Clarifying Planck's law

Question

I've edited this. The 2 answers i've received so far were confused as to my meaning.

I'm in an endless argument with a guy who insists that Planck's law predicts that a black body where $T>0$ radiates at all wavelengths.

I insist that a black body can only radiate the wavelengths that it receives from it's surroundings because it's in thermal equilibrium.

So who's right?

Edit:

I think that you guys are trying to answer this question without knowing the definition of a black body. A black body is called "black" because it's indistinguishable from it's surroundings. It's in thermal equilibrium with it's surrounding environment. I don't see how any of you guys can say that real-world objects behave like black bodies since A) black bodies are an idealized state, and B) black bodies can not exist in nature.

Given a black body where T=300K (15C). The other guy claims that the BB will radiate at all wavelengths, while I say that radiation will peak at ~10um. He says that any BB, regardless of temperature will radiate the full spectrum including visible light and x-rays. That is simply ludicrous. What he's saying is that we can get more out of a system than we put into it.

Given all that, if you have the interest to answer then would you please stick to the question and not bring real world objects like the Earth and Sun into it. Neither are black bodies. Please stick to black bodies.

Answer 1

A blackbody will radiate at all wavelengths. The radiation is determined by the body's temperature, and is not related to incoming radiation.

For example, the Sun radiates a blackbody spectrum with a peak around the wavelengths of visible light. But it hardly absorbs any radiation at all (probably mostly from the CMB, which has a peak in the microwave region).

Another example: The Earth absorbs sunlight, but since it is colder than the Sun, it radiates a blackbody spectrum with a peak in the infrared. The difference in outgoing and incoming radiation is exactly what makes the greenhouse effect work.

Edit: Since you edited your question, I will explain more.
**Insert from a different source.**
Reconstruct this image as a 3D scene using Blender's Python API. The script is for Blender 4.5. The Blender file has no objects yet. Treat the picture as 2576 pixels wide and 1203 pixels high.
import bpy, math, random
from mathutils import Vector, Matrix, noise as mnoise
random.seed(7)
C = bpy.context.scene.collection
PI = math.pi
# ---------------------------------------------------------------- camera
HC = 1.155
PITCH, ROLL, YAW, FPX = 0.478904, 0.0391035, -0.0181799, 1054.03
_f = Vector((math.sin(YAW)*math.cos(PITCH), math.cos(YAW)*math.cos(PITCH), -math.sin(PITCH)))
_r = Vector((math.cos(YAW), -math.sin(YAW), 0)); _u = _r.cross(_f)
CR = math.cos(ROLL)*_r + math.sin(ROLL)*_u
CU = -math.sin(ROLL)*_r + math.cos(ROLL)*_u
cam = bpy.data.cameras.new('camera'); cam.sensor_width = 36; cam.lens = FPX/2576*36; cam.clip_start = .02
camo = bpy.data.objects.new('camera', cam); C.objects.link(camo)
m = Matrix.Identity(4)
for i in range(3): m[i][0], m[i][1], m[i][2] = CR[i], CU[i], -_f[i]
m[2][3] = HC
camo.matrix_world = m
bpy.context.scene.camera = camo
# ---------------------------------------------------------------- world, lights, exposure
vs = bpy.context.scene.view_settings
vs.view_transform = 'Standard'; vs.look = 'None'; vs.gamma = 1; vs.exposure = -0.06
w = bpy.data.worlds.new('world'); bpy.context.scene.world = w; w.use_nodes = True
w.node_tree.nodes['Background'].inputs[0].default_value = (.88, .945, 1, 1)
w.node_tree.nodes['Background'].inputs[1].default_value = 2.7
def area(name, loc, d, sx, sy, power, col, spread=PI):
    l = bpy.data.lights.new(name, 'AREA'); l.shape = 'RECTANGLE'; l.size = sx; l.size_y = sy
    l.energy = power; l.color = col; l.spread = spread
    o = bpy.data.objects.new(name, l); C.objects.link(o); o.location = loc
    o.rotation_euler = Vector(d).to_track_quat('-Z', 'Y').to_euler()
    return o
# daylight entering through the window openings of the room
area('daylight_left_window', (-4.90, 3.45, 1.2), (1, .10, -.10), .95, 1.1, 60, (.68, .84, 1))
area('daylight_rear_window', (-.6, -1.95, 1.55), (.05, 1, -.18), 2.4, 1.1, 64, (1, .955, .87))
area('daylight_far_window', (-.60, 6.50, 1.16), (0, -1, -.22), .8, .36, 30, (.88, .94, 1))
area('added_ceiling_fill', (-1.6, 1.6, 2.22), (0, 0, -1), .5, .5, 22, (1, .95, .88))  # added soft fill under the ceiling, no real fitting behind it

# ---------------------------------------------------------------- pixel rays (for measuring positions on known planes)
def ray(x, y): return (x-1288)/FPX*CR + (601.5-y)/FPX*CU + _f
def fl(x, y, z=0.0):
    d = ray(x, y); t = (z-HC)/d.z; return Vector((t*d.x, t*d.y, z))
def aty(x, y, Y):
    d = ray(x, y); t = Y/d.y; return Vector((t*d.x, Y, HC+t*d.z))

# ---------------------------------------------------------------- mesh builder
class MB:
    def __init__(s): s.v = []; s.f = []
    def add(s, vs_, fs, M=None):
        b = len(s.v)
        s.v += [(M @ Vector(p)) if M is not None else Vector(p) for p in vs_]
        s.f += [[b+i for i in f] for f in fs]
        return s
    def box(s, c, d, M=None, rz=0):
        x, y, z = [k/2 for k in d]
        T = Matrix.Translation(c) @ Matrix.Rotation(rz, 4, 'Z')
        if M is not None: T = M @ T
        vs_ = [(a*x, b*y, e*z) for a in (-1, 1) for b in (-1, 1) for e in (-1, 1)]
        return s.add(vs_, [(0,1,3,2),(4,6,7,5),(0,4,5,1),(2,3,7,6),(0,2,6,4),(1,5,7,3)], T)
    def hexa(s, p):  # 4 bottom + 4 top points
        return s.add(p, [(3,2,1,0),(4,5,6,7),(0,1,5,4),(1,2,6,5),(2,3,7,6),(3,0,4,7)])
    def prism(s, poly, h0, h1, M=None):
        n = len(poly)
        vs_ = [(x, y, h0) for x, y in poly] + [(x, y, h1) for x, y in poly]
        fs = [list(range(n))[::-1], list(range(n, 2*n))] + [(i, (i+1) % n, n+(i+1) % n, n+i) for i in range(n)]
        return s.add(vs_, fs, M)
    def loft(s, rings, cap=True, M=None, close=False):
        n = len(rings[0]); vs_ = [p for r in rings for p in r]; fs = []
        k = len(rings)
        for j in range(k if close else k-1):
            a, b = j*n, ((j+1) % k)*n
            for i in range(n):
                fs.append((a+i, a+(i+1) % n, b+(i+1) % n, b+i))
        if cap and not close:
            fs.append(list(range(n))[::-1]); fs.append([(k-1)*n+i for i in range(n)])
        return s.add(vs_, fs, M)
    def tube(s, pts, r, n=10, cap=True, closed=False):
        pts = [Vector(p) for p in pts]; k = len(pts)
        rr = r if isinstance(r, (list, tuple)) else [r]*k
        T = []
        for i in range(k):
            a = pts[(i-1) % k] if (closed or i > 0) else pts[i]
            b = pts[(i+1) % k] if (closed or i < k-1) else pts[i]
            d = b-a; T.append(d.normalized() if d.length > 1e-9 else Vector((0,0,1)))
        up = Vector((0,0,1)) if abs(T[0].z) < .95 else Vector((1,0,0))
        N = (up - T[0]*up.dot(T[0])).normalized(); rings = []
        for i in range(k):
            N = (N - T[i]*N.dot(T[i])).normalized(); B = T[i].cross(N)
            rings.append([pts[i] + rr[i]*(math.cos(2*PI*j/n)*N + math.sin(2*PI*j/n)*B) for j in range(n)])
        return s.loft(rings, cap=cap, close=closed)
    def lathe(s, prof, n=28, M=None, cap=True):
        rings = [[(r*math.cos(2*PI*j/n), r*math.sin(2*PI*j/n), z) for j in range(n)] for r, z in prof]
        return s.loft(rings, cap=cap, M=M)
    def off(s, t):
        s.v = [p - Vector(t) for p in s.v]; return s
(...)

The Earth and the Sun are in fact blackbodies, to a good approximation; see here. The essential feature of blackbody radiation is that some physical system (the blackbody) is in equilibrium with a photon gas. It is assumed that the small amount of radiation that escapes into the surroundings does not significantly affect the thermal equilibrium. By the Planck law, this photon gas will indeed contain some photons of all wavelengths, including visible light, x-rays and even gamma rays.

However, you are also right that the spectrum has a peak at a temperature-dependent wavelength ($\lambda_\max = \frac{2.9\, \mathrm{mK\,m}}{T}$). There will be comparatively few photons with wavelengths far away from this peak.

A blackbody does not need to be "indistinguishable from its surroundings". It is called "black" because it absorbs all light that hits it; it does not reflect anything. So in a very narrow way you are right that it "can only radiate the wavelengths that it receives from its surroundings": In thermal equilibrium, all wavelengths are present, and the blackbody also absorbs and emits all wavelengths; therefore it only emits those wavelengths it absorbs.

Answer 2

A blackbody will radiate at any wavelength, as you can infer from the Planck's law $$ B_\lambda(\lambda, T) =\frac{2hc^2}{\lambda^5}\frac{1}{ e^{\frac{hc}{\lambda k_\mathrm B T}} - 1} $$ which is different from zero for any $\lambda$.